[PROVIDED MATERIAL]

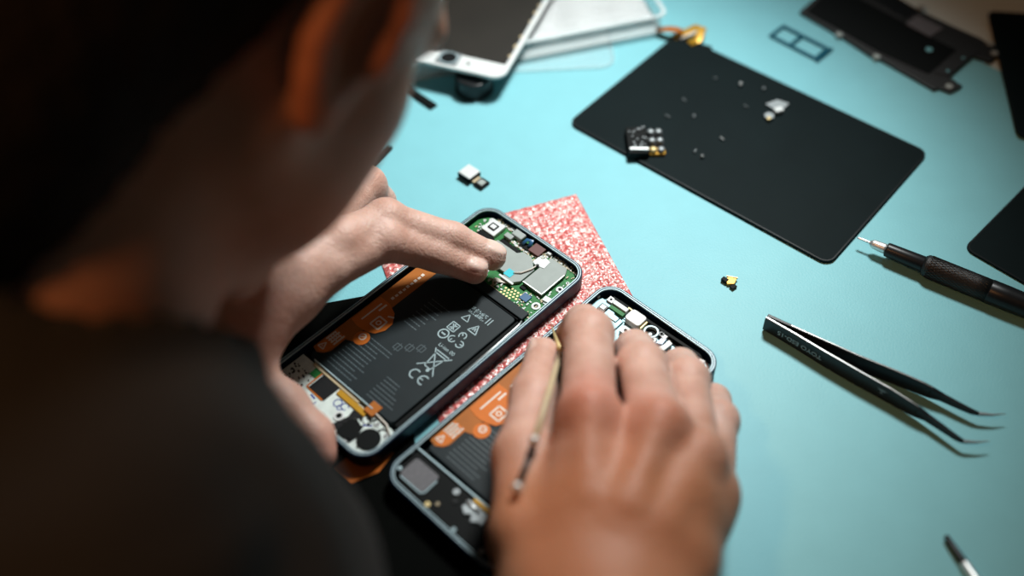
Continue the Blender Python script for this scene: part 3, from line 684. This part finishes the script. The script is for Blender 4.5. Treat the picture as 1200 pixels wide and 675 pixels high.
# local: +y runs up the long side, x negative to the left
g = G(); outp = rrect(-67, 0, 0, 138, 8, 8); g.ring(outp, rrect(-63.6, 15, -3.4, 122, 1, 8), 0, 2.2); g.build('white_frame', M['white'], ws, .5)
G().prism(rrect(-64.2, 13.0, -3.0, 124, 1, 4), .5, 2.6).build('backlight_plate', M['screenback'], ws, .2)
k = G(); rs = random.Random(9)
for i in range(9): y = 20+i*11+rs.uniform(-3, 3); k.box(-4.2, y, -2.6, y+rs.uniform(1.5, 4), 2.2, 2.8)
k.build('edge_clips', M['tan'], ws, .1)
hb = G().prism(rrect(-43.5, 2.0, -30, 13.4, 1), 2.2, 2.7).build('button_bracket', M['steel'], ws, .2)
G().circ(-36.6, 7.4, 4.8, 2.7, 3.1, 28).build('home_button', M['gun'], hb, .2); G().washer(-36.6, 7.4, 5.4, 4.8, 2.7, 3.3, 28).build('button_ring', M['rim'], hb)
G().circ(-24, 6.8, 1.0, 2.2, 2.35).build('small_hole', M['gun'], ws); G().box(-50, 12.2, -44, 14, 2.2, 2.9).build('ribbon_tab', M['grey'], ws, .2)

cap = place_e('round_cap', 556, 104, .0002, 0, 'dark round cap standing under the corner of the white-framed screen', 'cap')
G().prism(circ(0, 0, 11, 32), 0, 11).build('cap_body', M['gun'], cap, .8); G().prism(circ(0, 0, 11.6, 32), 0, 1.2).build('cap_rim', M['grey'], cap, .3)

# clear tray with white packing sheet
fl, fr2 = at(455, 102), at(778, 38.5); ur = at(790, -4)
e1 = (fr2-fl); Lx = np.linalg.norm(e1)*1000; e1 = e1/np.linalg.norm(e1); rz = math.atan2(e1[1], e1[0])
tr = empty('plastic_tray', (fl[0], fl[1], .0003), rz, 'clear plastic tray at the back, under the white-framed screen', 'tray')
D_ = 150.
G().prism(rrect(0, 0, Lx, D_, 6, 5), 0, .8).build('tray_floor', M['frost'], tr)
G().ring(rrect(0, 0, Lx, D_, 6, 5), rrect(.9, .9, Lx-.9, D_-.9, 5.2, 5), .8, 13.5).build('tray_wall', M['clear'], tr)
G().ring(rrect(-1.6, -1.6, Lx+1.6, D_+1.6, 7, 5), rrect(.9, .9, Lx-.9, D_-.9, 5.2, 5), 13.0, 13.8).build('tray_rim', M['frost'], tr)
def sheet(Lx_, Ly_, n, k, f, name, m, par, z0):
    bm = bmesh.new(); rows = []
    for i in range(n+1):
        rows.append([bm.verts.new((i/n*Lx_, j/k*Ly_, z0+f(i/n, j/k))) for j in range(k+1)])
    for i in range(n):
        for j in range(k): bm.faces.new((rows[i][j], rows[i+1][j], rows[i+1][j+1], rows[i][j+1]))
    bmesh.ops.solidify(bm, geom=list(bm.faces), thickness=.5)
    bmesh.ops.recalc_face_normals(bm, faces=bm.faces); bm.transform(Matrix.Scale(.001, 4))
    me = bpy.data.meshes.new(name); bm.to_mesh(me); bm.free(); me.materials.append(m)
    for f_ in me.polygons: f_.use_smooth = True
    o_ = bpy.data.objects.new(name, me); C.objects.link(o_); o_.parent = par; return o_
def fsh(u, v): return 1.6*math.sin(9*u+3*v)*math.cos(5*v-2*u)+.8*math.sin(31*u-7*v)+.5*math.sin(17*v+40*u*v)
pk = sheet(Lx*.82, D_-16, 70, 50, fsh, 'packing_sheet', M['paper'], None, 5.)
ofs = Matrix.Rotation(rz, 3, 'Z') @ Vector((Lx*.165*.001, .008, 0))
pk.location = (fl[0]+ofs.x, fl[1]+ofs.y, .001); pk.rotation_euler = (0, 0, rz); tag(pk, 'crumpled white packing sheet inside the clear plastic tray', 'packing sheet')
# thin clear lid with a round corner
lc = at(722, 80); e1b = (at(722, 78)-at(560, 86)); rz2 = math.atan2(e1b[1], e1b[0])
g = G(); g.prism(rrect(-130, 0, 0, 70, 9, 6), 0, .5); g.ring(rrect(-130, 0, 0, 70, 9, 6), rrect(-128.5, 1.5, -1.5, 68.5, 7.6, 6), .5, 1.3)
lid = g.build('plastic_sheet', M['clear'], None); lid.location = (lc[0], lc[1], .0002); lid.rotation_euler = (0, 0, rz2)
tag(lid, 'thin clear plastic sheet with rounded corner poking out under the tray', 'plastic sheet')

# ---------------------------------------------------------------- the person: one implicit surface, meshed with surface nets
def smin(a, b, k):
    h = np.maximum(k-np.abs(a-b), 0)/k
    return np.minimum(a, b)-h*h*k*.25
def rcone(p, a, b, r1, r2):
    a = np.asarray(a, float); b = np.asarray(b, float)
    ba = b-a; l2 = ba@ba
    if l2 < 1e-12: return np.linalg.norm(p-a, axis=1)-max(r1, r2)
    rr = r1-r2; a2 = max(l2-rr*rr, 1e-9); il2 = 1/l2
    pa = p-a; y = pa@ba; z = y-l2
    q = pa*l2-np.outer(y, ba); x2 = (q*q).sum(1); y2 = y*y*l2; z2 = z*z*l2
    k = np.sign(rr)*rr*rr*x2
    d = (np.sqrt(x2*a2*il2)+y*rr)*il2-r1
    m1 = np.sign(z)*a2*z2 > k
    m2 = (~m1) & (np.sign(y)*a2*y2 < k)
    d = np.where(m1, np.sqrt(x2+z2)*il2-r2, d); d = np.where(m2, np.sqrt(x2+y2)*il2-r1, d)
    return d
def ell(p, c, r, Rm=None):
    q = p-np.asarray(c, float)
    if Rm is not None: q = q@Rm.T      # rows of Rm are the local axes
    r = np.asarray(r, float)
    k0 = np.linalg.norm(q/r, axis=1); k1 = np.linalg.norm(q/(r*r), axis=1)+1e-12
    return k0*(k0-1)/k1
def chain(p, J, k=.004):
    d = None
    for (a, ra), (b, rb) in zip(J[:-1], J[1:]):
        e = rcone(p, a, b, ra, rb); d = e if d is None else smin(d, e, k)
    return d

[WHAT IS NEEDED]
Keep the pictures out of the copy and return the rest of the data above exactly.

[FULL RESPONSE]
Continue the Blender Python script for this scene: part 3, from line 684. This part finishes the script. The script is for Blender 4.5. Treat the picture as 1200 pixels wide and 675 pixels high.
# local: +y runs up the long side, x negative to the left
g = G(); outp = rrect(-67, 0, 0, 138, 8, 8); g.ring(outp, rrect(-63.6, 15, -3.4, 122, 1, 8), 0, 2.2); g.build('white_frame', M['white'], ws, .5)
G().prism(rrect(-64.2, 13.0, -3.0, 124, 1, 4), .5, 2.6).build('backlight_plate', M['screenback'], ws, .2)
k = G(); rs = random.Random(9)
for i in range(9): y = 20+i*11+rs.uniform(-3, 3); k.box(-4.2, y, -2.6, y+rs.uniform(1.5, 4), 2.2, 2.8)
k.build('edge_clips', M['tan'], ws, .1)
hb = G().prism(rrect(-43.5, 2.0, -30, 13.4, 1), 2.2, 2.7).build('button_bracket', M['steel'], ws, .2)
G().circ(-36.6, 7.4, 4.8, 2.7, 3.1, 28).build('home_button', M['gun'], hb, .2); G().washer(-36.6, 7.4, 5.4, 4.8, 2.7, 3.3, 28).build('button_ring', M['rim'], hb)
G().circ(-24, 6.8, 1.0, 2.2, 2.35).build('small_hole', M['gun'], ws); G().box(-50, 12.2, -44, 14, 2.2, 2.9).build('ribbon_tab', M['grey'], ws, .2)

cap = place_e('round_cap', 556, 104, .0002, 0, 'dark round cap standing under the corner of the white-framed screen', 'cap')
G().prism(circ(0, 0, 11, 32), 0, 11).build('cap_body', M['gun'], cap, .8); G().prism(circ(0, 0, 11.6, 32), 0, 1.2).build('cap_rim', M['grey'], cap, .3)

# clear tray with white packing sheet
fl, fr2 = at(455, 102), at(778, 38.5); ur = at(790, -4)
e1 = (fr2-fl); Lx = np.linalg.norm(e1)*1000; e1 = e1/np.linalg.norm(e1); rz = math.atan2(e1[1], e1[0])
tr = empty('plastic_tray', (fl[0], fl[1], .0003), rz, 'clear plastic tray at the back, under the white-framed screen', 'tray')
D_ = 150.
G().prism(rrect(0, 0, Lx, D_, 6, 5), 0, .8).build('tray_floor', M['frost'], tr)
G().ring(rrect(0, 0, Lx, D_, 6, 5), rrect(.9, .9, Lx-.9, D_-.9, 5.2, 5), .8, 13.5).build('tray_wall', M['clear'], tr)
G().ring(rrect(-1.6, -1.6, Lx+1.6, D_+1.6, 7, 5), rrect(.9, .9, Lx-.9, D_-.9, 5.2, 5), 13.0, 13.8).build('tray_rim', M['frost'], tr)
def sheet(Lx_, Ly_, n, k, f, name, m, par, z0):
    bm = bmesh.new(); rows = []
    for i in range(n+1):
        rows.append([bm.verts.new((i/n*Lx_, j/k*Ly_, z0+f(i/n, j/k))) for j in range(k+1)])
    for i in range(n):
        for j in range(k): bm.faces.new((rows[i][j], rows[i+1][j], rows[i+1][j+1], rows[i][j+1]))
    bmesh.ops.solidify(bm, geom=list(bm.faces), thickness=.5)
    bmesh.ops.recalc_face_normals(bm, faces=bm.faces); bm.transform(Matrix.Scale(.001, 4))
    me = bpy.data.meshes.new(name); bm.to_mesh(me); bm.free(); me.materials.append(m)
    for f_ in me.polygons: f_.use_smooth = True
    o_ = bpy.data.objects.new(name, me); C.objects.link(o_); o_.parent = par; return o_
def fsh(u, v): return 1.6*math.sin(9*u+3*v)*math.cos(5*v-2*u)+.8*math.sin(31*u-7*v)+.5*math.sin(17*v+40*u*v)
pk = sheet(Lx*.82, D_-16, 70, 50, fsh, 'packing_sheet', M['paper'], None, 5.)
ofs = Matrix.Rotation(rz, 3, 'Z') @ Vector((Lx*.165*.001, .008, 0))
pk.location = (fl[0]+ofs.x, fl[1]+ofs.y, .001); pk.rotation_euler = (0, 0, rz); tag(pk, 'crumpled white packing sheet inside the clear plastic tray', 'packing sheet')
# thin clear lid with a round corner
lc = at(722, 80); e1b = (at(722, 78)-at(560, 86)); rz2 = math.atan2(e1b[1], e1b[0])
g = G(); g.prism(rrect(-130, 0, 0, 70, 9, 6), 0, .5); g.ring(rrect(-130, 0, 0, 70, 9, 6), rrect(-128.5, 1.5, -1.5, 68.5, 7.6, 6), .5, 1.3)
lid = g.build('plastic_sheet', M['clear'], None); lid.location = (lc[0], lc[1], .0002); lid.rotation_euler = (0, 0, rz2)
tag(lid, 'thin clear plastic sheet with rounded corner poking out under the tray', 'plastic sheet')

# ---------------------------------------------------------------- the person: one implicit surface, meshed with surface nets
def smin(a, b, k):
    h = np.maximum(k-np.abs(a-b), 0)/k
    return np.minimum(a, b)-h*h*k*.25
def rcone(p, a, b, r1, r2):
    a = np.asarray(a, float); b = np.asarray(b, float)
    ba = b-a; l2 = ba@ba
    if l2 < 1e-12: return np.linalg.norm(p-a, axis=1)-max(r1, r2)
    rr = r1-r2; a2 = max(l2-rr*rr, 1e-9); il2 = 1/l2
    pa = p-a; y = pa@ba; z = y-l2
    q = pa*l2-np.outer(y, ba); x2 = (q*q).sum(1); y2 = y*y*l2; z2 = z*z*l2
    k = np.sign(rr)*rr*rr*x2
    d = (np.sqrt(x2*a2*il2)+y*rr)*il2-r1
    m1 = np.sign(z)*a2*z2 > k
    m2 = (~m1) & (np.sign(y)*a2*y2 < k)
    d = np.where(m1, np.sqrt(x2+z2)*il2-r2, d); d = np.where(m2, np.sqrt(x2+y2)*il2-r1, d)
    return d
def ell(p, c, r, Rm=None):
    q = p-np.asarray(c, float)
    if Rm is not None: q = q@Rm.T      # rows of Rm are the local axes
    r = np.asarray(r, float)
    k0 = np.linalg.norm(q/r, axis=1); k1 = np.linalg.norm(q/(r*r), axis=1)+1e-12
    return k0*(k0-1)/k1
def chain(p, J, k=.004):
    d = None
    for (a, ra), (b, rb) in zip(J[:-1], J[1:]):
        e = rcone(p, a, b, ra, rb); d = e if d is None else smin(d, e, k)
    return d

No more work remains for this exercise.